Her iki konfederasyonun da yetkili olduğu dönemlerde Türkiye ekonomisinin büyüme oranlarına bakıldığında TÜİK verilerine göre 2003 ile 2009 arasında ekonominin %36,3; 2010-2016 arasında ise %57,4 oranında büyüdüğü görülüyor. Dünya Bankası’nın tahminlerine göre Türkiye 2017 yılında %3,5; 2018’de %3,9; 2019’da da %4,1 büyüyecek. Böylece Memur-Sen’in kamu görevlilerinin maaşlarının belirlenmesinde yetkili olduğu 10 yıllık süreçte Türkiye ekonomisi toplam %76,17 büyümüş olacak.
Türkiye Kamu-Sen’in 2003-2009 arasında memur maaşlarına %64,45 reel artış sağladığı, aynı dönemde ekonominin de %36,3 büyüdüğü hesaba katıldığında, bu dönemde memur maaşlarının reel olarak ekonomik büyümenin de 20,68 puan üzerinde arttığı görülüyor.
Memur-Sen’in maaşlara reel katkısının %25,2 olduğu ve bu 10 yıllık dönemde ekonomik büyümenin %76,17’ye ulaştığı göz önüne alındığında, Memur-Sen’in kamu görevlilerinin maaşlarını %28,93 erittiği gerçeği ortaya çıkıyor.
TÜİK’in son olarak açıkladığı Gelir ve Yaşam Koşulları Araştırmasında da görüldüğü üzere Türkiye’de hane halklarının toplam gelirinin %49,7’si maaş ve ücret gelirlerinden oluşuyor. Dolayısıyla milletimizin ağırlıklı olarak maaş gelirine bağlı yaşadığı ortaya çıkıyor. Özellikle aileleriyle birlikte toplam 20 milyon kişinin gelirini doğrudan etkileyen kamu görevlilerinin maaşları, ülkede gelir dağılımında adaletin sağlanması yönünden de son derece önemli bir rol oynuyor. TÜİK tarafından yapılan son araştırmalar gelir dağılımında adaletin giderek bozulduğunu, büyüdükçe gelir dağılımının bozulduğunu ifade eden Gini katsayısında 2015 yılına göre 0,007 puanlık bir artış olduğunu, Türkiye nüfusunun %14,3’nün yoksulluk sınırının altında yaşamak zorunda kaldığını ortaya koyuyor.
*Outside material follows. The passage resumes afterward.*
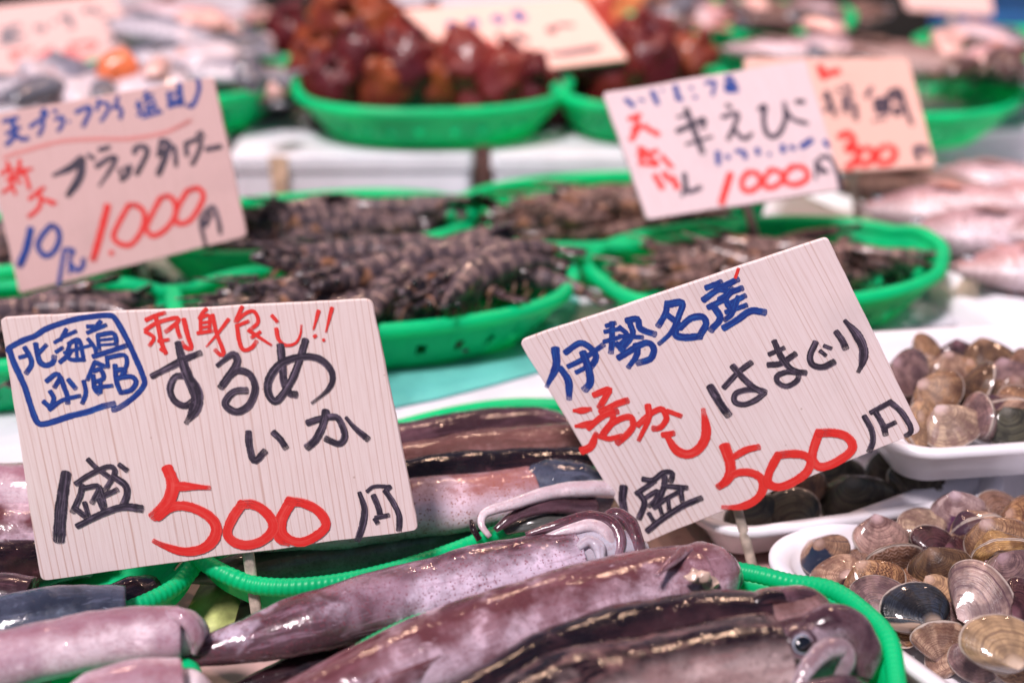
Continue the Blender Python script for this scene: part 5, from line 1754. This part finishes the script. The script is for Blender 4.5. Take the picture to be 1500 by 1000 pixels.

Maaş ve ücretlerin enflasyon ve büyüme rakamlarıyla orantılı artmaması nedeniyle hem yoksulluk artıyor hem de toplam gelir pastası büyürken ücretlilerin pastadan aldığı pay küçülüyor. Türkiye Kamu-Sen’in yaptığı araştırma, Memur-Sen’in memur maaşlarının %28,93 erimesine neden olarak gelir dağılımında görülen bozulmada büyük bir etkisinin olduğunu da bir anlamda göstermiş oluyor.
GENEL BAŞKAN: KAMU ÇALIŞANLARI SENDİKACILIK FARKINI GÖZ ÖNÜNDE BULUNDURARAK KARAR VERECEKTİR
Konuyla ilgili açıklama yapan Genel Başkan İsmail Koncuk, sendikacılık farkını iyi değerlendirmeleri için memurlara çağrıda bulunarak,“Tamamen resmi veriler üzerinden Türkiye Kamu-Sen Ar-Ge Merkezi’nin yapmış olduğu bu araştırma, Türkiye Kamu-Sen ile Memur-Sen arasındaki sendikacılık farkını bir kere daha gözler önüne serdi. Kamu çalışanlarının önümüzdeki dönemde, bu bariz farkı göz ardı etmeden karar vereceğine inanıyoruz” dedi.